WENDING ITS WAY north from Milngavie, this was Scotland’s first designated long-distance trek, and is still one of the UK’s most popular. Passing from the lowlands into the highlands, much of the Way makes use of ancient routes to take you through some spectacular terrain.

Starting out on country roads and an old railway track, the way passes through Queen Elizabeth Forest Park and over Conic Hill before reaching the famous Loch Lomond. Circling the eastern shore of the loch, the terrain will grow more rugged as you head north. Along the way, you’ll pass through some small, picture-perfect towns that are ideal for restocking (and a quick ale), so you can carry a lighter pack.

One of the highlights of the walk is crossing Rannoch Moor – you’ll follow the line of the road across a seemingly endless heathery moor, with distant mountains on every side. You eventually approach Buachaille Etive Mor – one of the most iconic and photographed mountains of Scotland. Climb the zigzagging Devil’s Staircase to the summit and you’ll be greeted with views of the rough terrain ahead.

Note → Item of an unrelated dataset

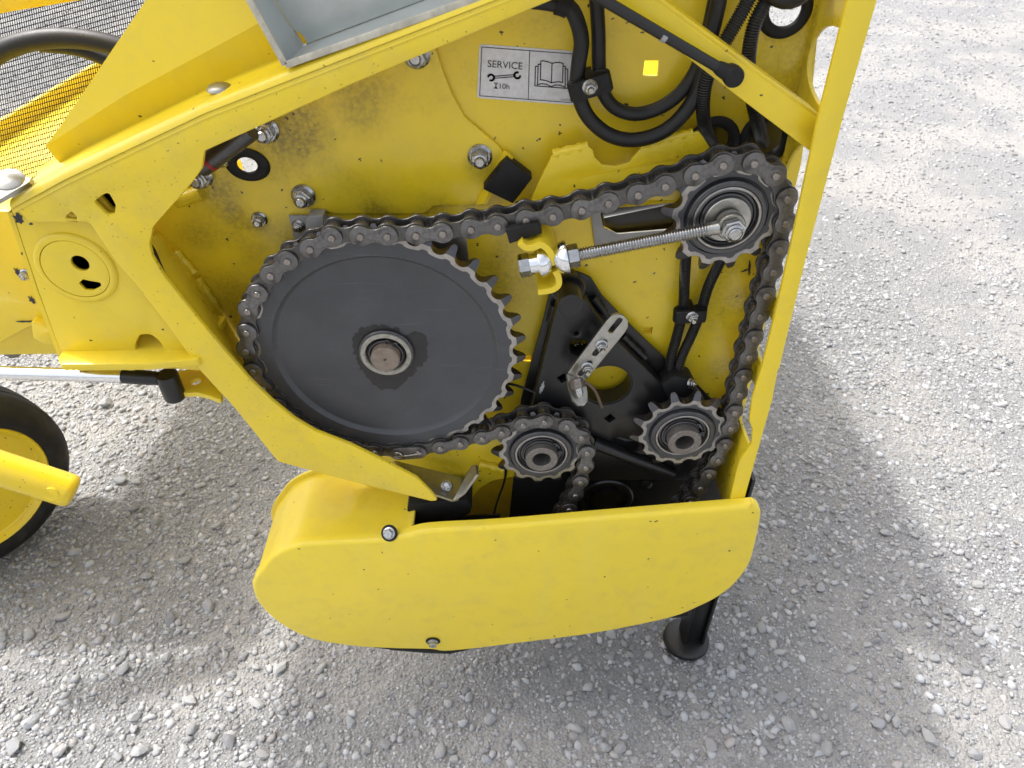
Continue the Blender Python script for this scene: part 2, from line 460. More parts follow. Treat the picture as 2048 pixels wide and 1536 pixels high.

The final stage of the Way will get you through Kinlochleven down into Glen Nevis, and the town off Fort William. The Way doesn’t actually send you up Ben Nevis, Britain’s highest mountain, but does take you past the visitor’s centre at the bottom, leaving you a choice – tack on a quick 1344m ascent or head to the finish line.

Accommodation isn’t an issue – you can wild camp in small numbers without a permit, and there are also bothies, micro-lodges and campsites along the way. Of course, for anyone looking for a bit more comfort, there are countless B&Bs. A much greater concern is the weather – you’ll need to check forecasts as regularly as you can, and be ready for wet weather as well as warm, and also be prepared to battle with some boggy landscapes.